Contrary to the Administration’s assertions, Russia is moving further away from international norms and values. In recent months, Moscow has not only blocked UN Security Council action on Syria, but has continued to sell arms to Assad’s regime, which is responsible for the slaughter of innocent civilians. This is not a government that can be trusted to uphold its international commitments or give a fair shake to American businesses.

And looking only at the WTO context, Russia has not even lived up to all the commitments it already made on intellectual property rights, for example, as a condition of joining the WTO. Russia remains on the U.S. Trade Representative’s Special 301 Priority Watch List for IP violations. What makes us think it will live up to its commitments after joining the WTO? Yes, we would have access to a WTO dispute settlement process if we grant Russia PNTR. But what has that gotten us in our trade relationship with China?

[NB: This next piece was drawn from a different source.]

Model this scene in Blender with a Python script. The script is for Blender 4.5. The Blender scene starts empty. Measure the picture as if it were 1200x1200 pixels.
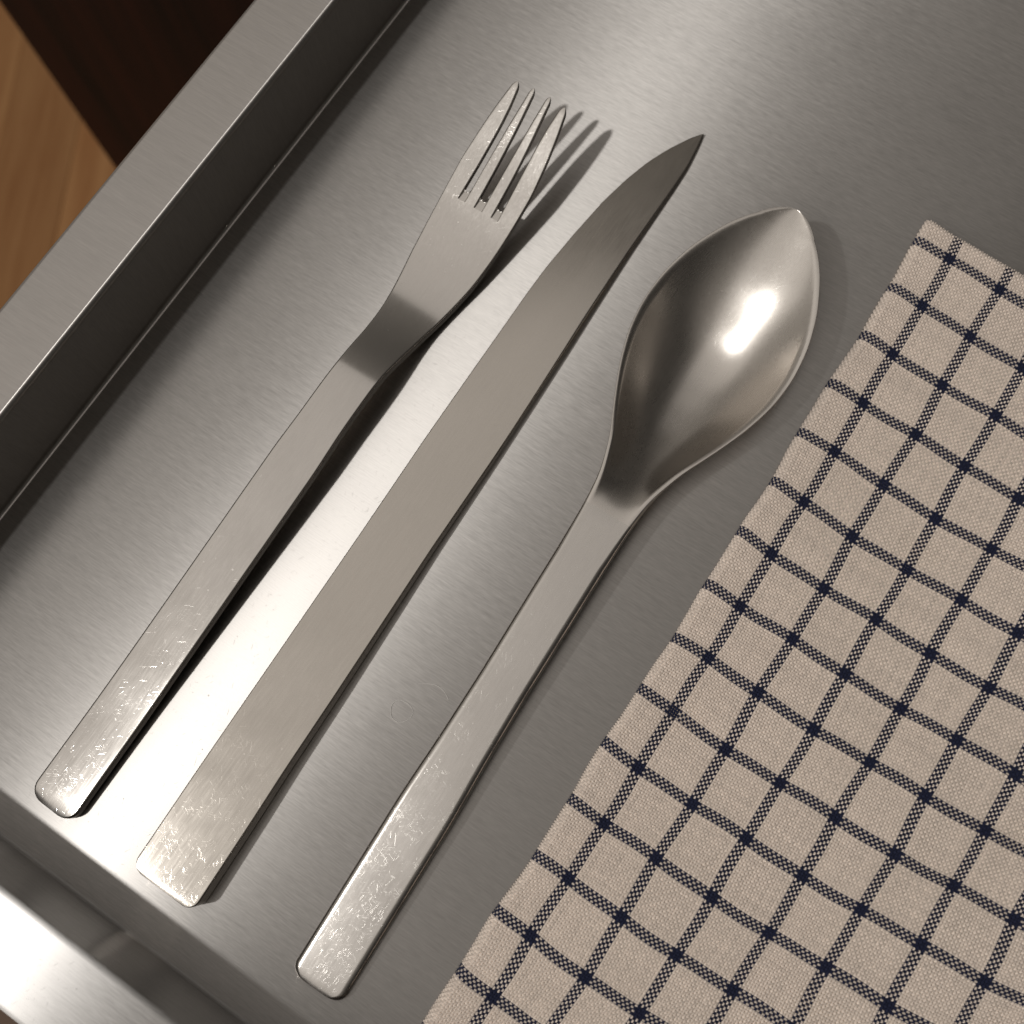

Twelve years ago, Congress repealed Jackson-Vanik and authorized PNTR for China. How did that work out?
Well, USTR reports to Congress annually on China’s compliance with WTO commitments. The most recent report is 127 pages filled with problems. The U.S. has used the formal dispute settlement process to address these issues only a handful of cases, and one case has remained open since 2007. Even in the rare cases that we get justice, it isn’t speedy justice.

Despite all the structures of the WTO, China cheats and continues to get away with it. If this is
what we get from China, which ranks 75th among all countries on Transparency International’s Corruption Perceptions Index, what can we expect from Russia, which ranks a dismal 143rd on the same list?China was not granted PNTR “without condition and without delay.” It takes only a couple pages of legislative text to repeal Jackson Vanik, but the bill Congress passed had six separate titles dealing with the U.S.-China relationship.

Given the current problems with our trade relationship with China, it probably wasn’t enough. It is simply unreasonable to believe that PNTR can be extended to Russia without a more thorough examination of the issues.

Yes, we should have free trade. Yes, Russia should become part of the community of lawabiding commercial nations. The question is whether the proposed agreement and repeal of Jackson-Vanik gets us there.

Mr. Chairman, I hope this is not our last hearing on this topic.